BRIEF
Give back, exactly as written, the lines from the beginning of the listing through the one that contains "col = scene.collection".

RECORDED INFORMATION
▬▬▬▬▬▬▬▬▬▬
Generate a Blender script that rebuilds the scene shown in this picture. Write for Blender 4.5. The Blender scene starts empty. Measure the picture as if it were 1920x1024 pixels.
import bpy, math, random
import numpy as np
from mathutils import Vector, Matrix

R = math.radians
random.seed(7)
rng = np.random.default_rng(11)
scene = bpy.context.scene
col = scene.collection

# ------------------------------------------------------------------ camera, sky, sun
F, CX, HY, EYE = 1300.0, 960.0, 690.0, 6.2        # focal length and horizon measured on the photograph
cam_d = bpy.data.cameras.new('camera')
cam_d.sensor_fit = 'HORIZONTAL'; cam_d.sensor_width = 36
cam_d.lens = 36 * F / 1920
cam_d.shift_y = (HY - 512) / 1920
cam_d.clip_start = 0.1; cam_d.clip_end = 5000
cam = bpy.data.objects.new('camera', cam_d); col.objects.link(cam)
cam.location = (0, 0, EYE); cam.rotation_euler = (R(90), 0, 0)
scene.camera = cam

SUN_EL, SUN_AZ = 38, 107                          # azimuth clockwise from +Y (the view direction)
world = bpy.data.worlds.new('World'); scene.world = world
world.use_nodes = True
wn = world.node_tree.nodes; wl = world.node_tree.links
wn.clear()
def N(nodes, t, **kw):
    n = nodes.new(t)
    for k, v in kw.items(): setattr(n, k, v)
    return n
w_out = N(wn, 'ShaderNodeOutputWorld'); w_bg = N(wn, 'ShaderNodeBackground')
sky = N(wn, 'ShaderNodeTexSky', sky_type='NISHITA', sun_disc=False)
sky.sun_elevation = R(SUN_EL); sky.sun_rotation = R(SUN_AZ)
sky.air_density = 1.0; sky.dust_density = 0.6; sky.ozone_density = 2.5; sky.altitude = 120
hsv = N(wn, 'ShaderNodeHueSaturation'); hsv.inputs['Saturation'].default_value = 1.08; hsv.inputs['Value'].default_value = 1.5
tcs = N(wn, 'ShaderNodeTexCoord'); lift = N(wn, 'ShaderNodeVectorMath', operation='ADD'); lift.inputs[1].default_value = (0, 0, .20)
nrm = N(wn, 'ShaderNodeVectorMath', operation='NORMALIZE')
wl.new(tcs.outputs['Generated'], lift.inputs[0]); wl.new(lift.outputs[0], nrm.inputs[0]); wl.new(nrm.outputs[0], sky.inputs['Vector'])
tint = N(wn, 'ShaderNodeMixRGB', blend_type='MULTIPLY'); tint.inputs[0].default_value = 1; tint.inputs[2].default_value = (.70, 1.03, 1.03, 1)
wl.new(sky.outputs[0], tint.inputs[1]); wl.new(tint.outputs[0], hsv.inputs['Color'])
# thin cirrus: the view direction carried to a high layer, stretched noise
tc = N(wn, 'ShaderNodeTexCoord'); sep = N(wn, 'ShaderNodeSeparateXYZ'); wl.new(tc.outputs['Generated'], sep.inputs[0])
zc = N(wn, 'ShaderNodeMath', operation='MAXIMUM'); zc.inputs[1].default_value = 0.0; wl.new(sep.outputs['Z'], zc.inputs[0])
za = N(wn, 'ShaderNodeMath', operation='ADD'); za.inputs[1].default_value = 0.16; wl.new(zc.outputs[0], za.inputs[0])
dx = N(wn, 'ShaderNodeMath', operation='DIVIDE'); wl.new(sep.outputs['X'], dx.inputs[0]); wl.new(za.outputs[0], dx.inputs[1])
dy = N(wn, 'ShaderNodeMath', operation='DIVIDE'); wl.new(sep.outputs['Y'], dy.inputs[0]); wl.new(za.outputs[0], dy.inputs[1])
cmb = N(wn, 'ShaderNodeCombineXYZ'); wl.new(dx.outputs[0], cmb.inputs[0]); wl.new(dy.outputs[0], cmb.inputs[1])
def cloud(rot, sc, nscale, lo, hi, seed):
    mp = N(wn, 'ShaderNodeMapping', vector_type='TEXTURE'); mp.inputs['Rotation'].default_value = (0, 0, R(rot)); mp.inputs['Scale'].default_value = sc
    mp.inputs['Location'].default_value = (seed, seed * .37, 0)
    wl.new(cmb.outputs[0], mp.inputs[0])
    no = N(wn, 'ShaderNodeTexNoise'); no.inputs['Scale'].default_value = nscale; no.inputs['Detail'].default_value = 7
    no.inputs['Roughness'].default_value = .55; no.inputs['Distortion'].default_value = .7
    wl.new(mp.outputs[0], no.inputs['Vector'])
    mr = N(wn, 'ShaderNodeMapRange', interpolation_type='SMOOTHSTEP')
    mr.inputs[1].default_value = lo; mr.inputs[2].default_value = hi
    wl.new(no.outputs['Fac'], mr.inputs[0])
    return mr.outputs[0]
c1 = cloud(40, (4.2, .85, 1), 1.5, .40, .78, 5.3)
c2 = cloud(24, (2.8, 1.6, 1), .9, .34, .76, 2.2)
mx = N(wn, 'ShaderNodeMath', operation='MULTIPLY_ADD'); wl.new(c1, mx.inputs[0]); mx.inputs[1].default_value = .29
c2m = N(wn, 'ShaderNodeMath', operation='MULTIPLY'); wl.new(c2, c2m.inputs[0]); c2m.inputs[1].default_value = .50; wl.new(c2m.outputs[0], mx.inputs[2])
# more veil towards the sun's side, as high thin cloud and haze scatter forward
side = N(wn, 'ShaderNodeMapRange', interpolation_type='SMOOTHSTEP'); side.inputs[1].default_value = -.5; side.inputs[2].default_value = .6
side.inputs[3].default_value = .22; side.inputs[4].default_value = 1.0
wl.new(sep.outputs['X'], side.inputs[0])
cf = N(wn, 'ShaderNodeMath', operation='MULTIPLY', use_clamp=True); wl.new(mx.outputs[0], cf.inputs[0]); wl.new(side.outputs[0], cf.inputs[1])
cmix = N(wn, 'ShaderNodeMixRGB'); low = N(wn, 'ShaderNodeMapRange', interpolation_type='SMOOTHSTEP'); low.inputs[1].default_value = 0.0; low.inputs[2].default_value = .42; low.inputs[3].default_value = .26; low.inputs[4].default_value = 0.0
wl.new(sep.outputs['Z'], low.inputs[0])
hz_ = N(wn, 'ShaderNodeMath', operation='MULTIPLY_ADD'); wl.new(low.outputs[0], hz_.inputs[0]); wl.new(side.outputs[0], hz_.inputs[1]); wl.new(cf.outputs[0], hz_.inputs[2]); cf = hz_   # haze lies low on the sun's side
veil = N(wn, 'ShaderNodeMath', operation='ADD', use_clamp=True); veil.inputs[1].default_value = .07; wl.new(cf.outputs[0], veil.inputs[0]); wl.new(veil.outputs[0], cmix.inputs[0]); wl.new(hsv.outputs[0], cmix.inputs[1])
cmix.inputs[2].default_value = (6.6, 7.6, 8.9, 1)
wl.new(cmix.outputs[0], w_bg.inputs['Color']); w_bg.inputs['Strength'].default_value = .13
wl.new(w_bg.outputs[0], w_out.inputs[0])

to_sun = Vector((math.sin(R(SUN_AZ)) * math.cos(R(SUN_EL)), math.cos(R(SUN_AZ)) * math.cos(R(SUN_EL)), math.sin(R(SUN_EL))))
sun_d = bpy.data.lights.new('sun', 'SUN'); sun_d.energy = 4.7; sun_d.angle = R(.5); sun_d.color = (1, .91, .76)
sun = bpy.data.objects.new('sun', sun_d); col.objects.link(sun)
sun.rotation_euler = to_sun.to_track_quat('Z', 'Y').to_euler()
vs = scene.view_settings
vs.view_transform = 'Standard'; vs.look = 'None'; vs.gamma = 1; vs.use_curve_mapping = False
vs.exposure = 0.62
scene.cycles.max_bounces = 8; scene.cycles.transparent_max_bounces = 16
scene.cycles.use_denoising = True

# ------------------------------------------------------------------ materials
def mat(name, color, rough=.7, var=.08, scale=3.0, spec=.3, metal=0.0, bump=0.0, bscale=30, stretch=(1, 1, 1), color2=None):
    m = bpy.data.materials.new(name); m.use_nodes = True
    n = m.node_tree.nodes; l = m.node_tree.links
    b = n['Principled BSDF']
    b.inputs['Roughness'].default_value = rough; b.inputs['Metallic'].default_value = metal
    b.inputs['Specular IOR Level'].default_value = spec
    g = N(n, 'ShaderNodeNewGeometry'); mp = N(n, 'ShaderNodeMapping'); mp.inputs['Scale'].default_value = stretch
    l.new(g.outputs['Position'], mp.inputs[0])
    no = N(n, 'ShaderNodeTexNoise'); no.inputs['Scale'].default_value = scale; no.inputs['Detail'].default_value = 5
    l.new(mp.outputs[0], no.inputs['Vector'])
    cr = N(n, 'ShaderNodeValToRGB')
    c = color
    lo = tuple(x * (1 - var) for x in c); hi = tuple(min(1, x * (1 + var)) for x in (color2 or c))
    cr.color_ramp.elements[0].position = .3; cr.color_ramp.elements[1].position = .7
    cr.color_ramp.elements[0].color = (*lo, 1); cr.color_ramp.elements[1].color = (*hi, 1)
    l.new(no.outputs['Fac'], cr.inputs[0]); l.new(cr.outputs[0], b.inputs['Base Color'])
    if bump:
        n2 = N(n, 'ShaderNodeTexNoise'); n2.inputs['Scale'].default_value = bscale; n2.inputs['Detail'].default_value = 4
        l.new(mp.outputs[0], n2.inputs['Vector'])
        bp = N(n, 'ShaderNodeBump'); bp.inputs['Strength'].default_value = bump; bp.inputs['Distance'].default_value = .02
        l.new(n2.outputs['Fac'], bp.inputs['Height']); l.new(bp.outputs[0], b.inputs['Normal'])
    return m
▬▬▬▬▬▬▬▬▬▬
COMPLETED EXERCISE
Generate a Blender script that rebuilds the scene shown in this picture. Write for Blender 4.5. The Blender scene starts empty. Measure the picture as if it were 1920x1024 pixels.
import bpy, math, random
import numpy as np
from mathutils import Vector, Matrix

R = math.radians
random.seed(7)
rng = np.random.default_rng(11)
scene = bpy.context.scene
col = scene.collection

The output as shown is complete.